### [Written task]
Copy out the listing that follows, exact in every word, and skip the images.

### [Given data]

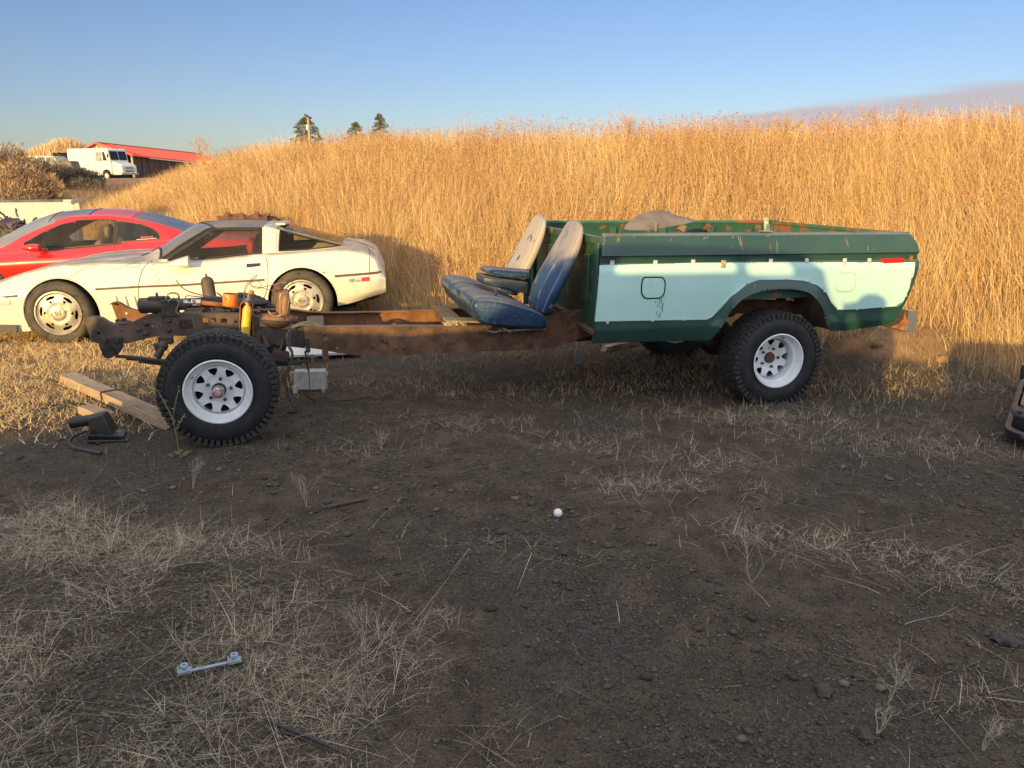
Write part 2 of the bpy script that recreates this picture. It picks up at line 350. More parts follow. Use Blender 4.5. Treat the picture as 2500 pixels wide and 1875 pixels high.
def ground_material():
    m = bpy.data.materials.new('dirt_ground'); m.use_nodes = True; n = m.node_tree.nodes; l = m.node_tree.links; b = n['Principled BSDF']
    g = N(n, 'ShaderNodeNewGeometry'); P = g.outputs['Position']
    def noise(s, d=5, r=0.6, sc=None):
        x = N(n, 'ShaderNodeTexNoise'); x.inputs['Scale'].default_value = s; x.inputs['Detail'].default_value = d; x.inputs['Roughness'].default_value = r
        if sc: q = N(n, 'ShaderNodeMapping'); q.inputs['Scale'].default_value = sc; l.new(P, q.inputs[0]); l.new(q.outputs[0], x.inputs[0])
        else: l.new(P, x.inputs[0])
        return x.outputs[0]
    def rg(v, a, bb):
        x = N(n, 'ShaderNodeMapRange', interpolation_type='SMOOTHSTEP'); l.new(v, x.inputs[0]); x.inputs[1].default_value = a; x.inputs[2].default_value = bb; return x.outputs[0]
    def mix(f, a, bb):
        x = N(n, 'ShaderNodeMix', data_type='RGBA')
        if isinstance(f, float): x.inputs[0].default_value = f
        else: l.new(f, x.inputs[0])
        for i_, q in ((6, a), (7, bb)):
            if isinstance(q, tuple): x.inputs[i_].default_value = (*q, 1)
            else: l.new(q, x.inputs[i_])
        return x.outputs[2]
    def mul(a, bb):
        x = N(n, 'ShaderNodeMath', operation='MULTIPLY'); l.new(a, x.inputs[0])
        if isinstance(bb, float): x.inputs[1].default_value = bb
        else: l.new(bb, x.inputs[1])
        return x.outputs[0]
    brown = mix(rg(noise(5, 6, 0.7), 0.3, 0.7), (0.074, 0.054, 0.038), (0.155, 0.116, 0.084))
    grey = mix(rg(noise(60, 4, 0.7), 0.35, 0.7), (0.046, 0.039, 0.031), (0.150, 0.128, 0.102))
    c = mix(rg(noise(0.55, 5, 0.6), 0.47, 0.65), brown, grey)
    c = mix(mul(rg(noise(0.9, 4, 0.55), 0.60, 0.74), 0.55), c, (0.12, 0.052, 0.030))       # reddish patches
    vo = N(n, 'ShaderNodeTexVoronoi'); vo.inputs['Scale'].default_value = 150; l.new(P, vo.inputs[0])
    sp = N(n, 'ShaderNodeSeparateColor'); l.new(vo.outputs['Color'], sp.inputs[0])
    c = mix(mul(rg(sp.outputs[0], 0.90, 0.96), 0.45), c, (0.20, 0.17, 0.135))                 # pale grit
    c = mix(mul(rg(sp.outputs[1], 0.80, 0.9), 0.6), c, (0.03, 0.027, 0.025))
    c = mix(mul(rg(noise(1.1, 5, 0.6), 0.5, 0.62), mul(rg(noise(70, 3, 0.7, (1, 3.2, 1)), 0.62, 0.70), 0.6)), c, (0.34, 0.29, 0.21))    # straw litter
    at = N(n, 'ShaderNodeSeparateXYZ'); l.new(P, at.inputs[0])
    soil = mix(rg(noise(3, 6, 0.7), 0.35, 0.65), (0.30, 0.155, 0.075), (0.44, 0.26, 0.135))
    av = N(n, 'ShaderNodeAttribute', attribute_name='bank'); c = mix(av.outputs['Fac'], c, soil)
    l.new(c, b.inputs['Base Color']); b.inputs['Roughness'].default_value = 0.95; b.inputs['Specular IOR Level'].default_value = 0.15
    h1 = N(n, 'ShaderNodeMath', operation='MULTIPLY_ADD'); l.new(noise(38, 6, 0.7), h1.inputs[0]); h1.inputs[1].default_value = 0.6
    mm = N(n, 'ShaderNodeMath', operation='SUBTRACT'); mm.inputs[0].default_value = 0.8; l.new(vo.outputs['Distance'], mm.inputs[1]); l.new(mm.outputs[0], h1.inputs[2])
    bp = N(n, 'ShaderNodeBump'); bp.inputs['Distance'].default_value = 0.010; bp.inputs['Strength'].default_value = 1.0
    l.new(h1.outputs[0], bp.inputs['Height']); l.new(bp.outputs[0], b.inputs['Normal'])
    return m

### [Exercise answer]
Write part 2 of the bpy script that recreates this picture. It picks up at line 350. More parts follow. Use Blender 4.5. Treat the picture as 2500 pixels wide and 1875 pixels high.
def ground_material():
    m = bpy.data.materials.new('dirt_ground'); m.use_nodes = True; n = m.node_tree.nodes; l = m.node_tree.links; b = n['Principled BSDF']
    g = N(n, 'ShaderNodeNewGeometry'); P = g.outputs['Position']
    def noise(s, d=5, r=0.6, sc=None):
        x = N(n, 'ShaderNodeTexNoise'); x.inputs['Scale'].default_value = s; x.inputs['Detail'].default_value = d; x.inputs['Roughness'].default_value = r
        if sc: q = N(n, 'ShaderNodeMapping'); q.inputs['Scale'].default_value = sc; l.new(P, q.inputs[0]); l.new(q.outputs[0], x.inputs[0])
        else: l.new(P, x.inputs[0])
        return x.outputs[0]
    def rg(v, a, bb):
        x = N(n, 'ShaderNodeMapRange', interpolation_type='SMOOTHSTEP'); l.new(v, x.inputs[0]); x.inputs[1].default_value = a; x.inputs[2].default_value = bb; return x.outputs[0]
    def mix(f, a, bb):
        x = N(n, 'ShaderNodeMix', data_type='RGBA')
        if isinstance(f, float): x.inputs[0].default_value = f
        else: l.new(f, x.inputs[0])
        for i_, q in ((6, a), (7, bb)):
            if isinstance(q, tuple): x.inputs[i_].default_value = (*q, 1)
            else: l.new(q, x.inputs[i_])
        return x.outputs[2]
    def mul(a, bb):
        x = N(n, 'ShaderNodeMath', operation='MULTIPLY'); l.new(a, x.inputs[0])
        if isinstance(bb, float): x.inputs[1].default_value = bb
        else: l.new(bb, x.inputs[1])
        return x.outputs[0]
    brown = mix(rg(noise(5, 6, 0.7), 0.3, 0.7), (0.074, 0.054, 0.038), (0.155, 0.116, 0.084))
    grey = mix(rg(noise(60, 4, 0.7), 0.35, 0.7), (0.046, 0.039, 0.031), (0.150, 0.128, 0.102))
    c = mix(rg(noise(0.55, 5, 0.6), 0.47, 0.65), brown, grey)
    c = mix(mul(rg(noise(0.9, 4, 0.55), 0.60, 0.74), 0.55), c, (0.12, 0.052, 0.030))       # reddish patches
    vo = N(n, 'ShaderNodeTexVoronoi'); vo.inputs['Scale'].default_value = 150; l.new(P, vo.inputs[0])
    sp = N(n, 'ShaderNodeSeparateColor'); l.new(vo.outputs['Color'], sp.inputs[0])
    c = mix(mul(rg(sp.outputs[0], 0.90, 0.96), 0.45), c, (0.20, 0.17, 0.135))                 # pale grit
    c = mix(mul(rg(sp.outputs[1], 0.80, 0.9), 0.6), c, (0.03, 0.027, 0.025))
    c = mix(mul(rg(noise(1.1, 5, 0.6), 0.5, 0.62), mul(rg(noise(70, 3, 0.7, (1, 3.2, 1)), 0.62, 0.70), 0.6)), c, (0.34, 0.29, 0.21))    # straw litter
    at = N(n, 'ShaderNodeSeparateXYZ'); l.new(P, at.inputs[0])
    soil = mix(rg(noise(3, 6, 0.7), 0.35, 0.65), (0.30, 0.155, 0.075), (0.44, 0.26, 0.135))
    av = N(n, 'ShaderNodeAttribute', attribute_name='bank'); c = mix(av.outputs['Fac'], c, soil)
    l.new(c, b.inputs['Base Color']); b.inputs['Roughness'].default_value = 0.95; b.inputs['Specular IOR Level'].default_value = 0.15
    h1 = N(n, 'ShaderNodeMath', operation='MULTIPLY_ADD'); l.new(noise(38, 6, 0.7), h1.inputs[0]); h1.inputs[1].default_value = 0.6
    mm = N(n, 'ShaderNodeMath', operation='SUBTRACT'); mm.inputs[0].default_value = 0.8; l.new(vo.outputs['Distance'], mm.inputs[1]); l.new(mm.outputs[0], h1.inputs[2])
    bp = N(n, 'ShaderNodeBump'); bp.inputs['Distance'].default_value = 0.010; bp.inputs['Strength'].default_value = 1.0
    l.new(h1.outputs[0], bp.inputs['Height']); l.new(bp.outputs[0], b.inputs['Normal'])
    return m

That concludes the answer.